St. Valentine’s Day massacre

St. Valentine’s Day massacre was one of Chicago’s most notorious mass killings. On Feb. 14, 1929, seven men were shot to death at a trucking garage on the city’s North Side. All but one of the men were members of a North Side Irish criminal syndicate ( gang ) led by George “Bugs” Moran , a Prohibition Era bootlegger. The Prohibition Era was a time during the early 1900’s in the United States when laws banning the manufacture, sale, or transportation of alcoholic beverages were in effect. Bootleggers were smugglers of alcohol. Moran himself narrowly escaped death in the massacre.
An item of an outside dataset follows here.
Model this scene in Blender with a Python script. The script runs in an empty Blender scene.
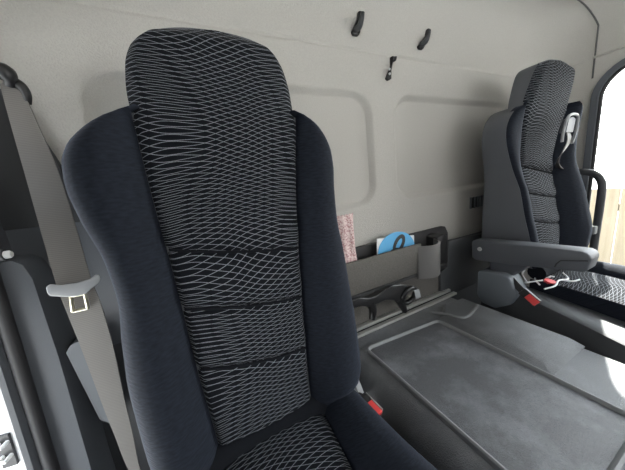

Moran used the garage on north Clark Street to store illegal liquor. Many historians believe that members of his gang were lured to the location with the promise of a delivery of Canadian whiskey . The men included six of Moran’s gangsters—John Clark (whose real name was Albert Kachellek), Frank Gusenberg, Peter Gusenberg, Adam Heyer, John May, and Albert Weinshank—and an eye doctor named Reinhardt Schwimmer, who reportedly derived excitement from his mob association.

The killers arrived in a Cadillac car disguised as a detective’s police car. Some of the hit men (appointed killers) wore police-style uniforms. Pretending to carry out a police raid, the heavily armed gunmen lined the victims up against a brick wall and sprayed them with bullets fired from two Thompson machine guns and at least one shotgun.

Historians believe that Moran was supposed to be the target of the shooting. Police initially thought he had been kidnapped by the gang, and that his dead body would eventually be found. However, while en route to the garage, Moran had seen the disguised “police officers” arrive in what he thought was a police car. Suspecting they were there to make an arrest, Moran never entered the garage.

In the aftermath of the killings, law enforcement authorities in Chicago and other cities mounted a renewed crackdown against speakeasies (unlicensed saloons), stills, breweries, and places selling illegal alcohol. A nationwide alert was posted for the prime suspect in the attack, the notorious Chicago criminal syndicate boss Al “Scarface” Capone . Capone managed to avoid both police capture and being killed by members of the mob syndicate seeking revenge for the massacre.

Although historians have generally pointed to Capone as the mastermind behind the murders, the charge was never proved. There were also other theories. Some claimed the shooters were not police impersonators, but actual corrupt members of the Chicago Police Department. Others asserted that Moran himself arranged the hit, or blamed the Purple Gang, a Prohibition Era organized crime gang in Detroit, Michigan. Yet another theory stated that the killings may have been the outgrowth of a bar fight. The murders were never officially solved.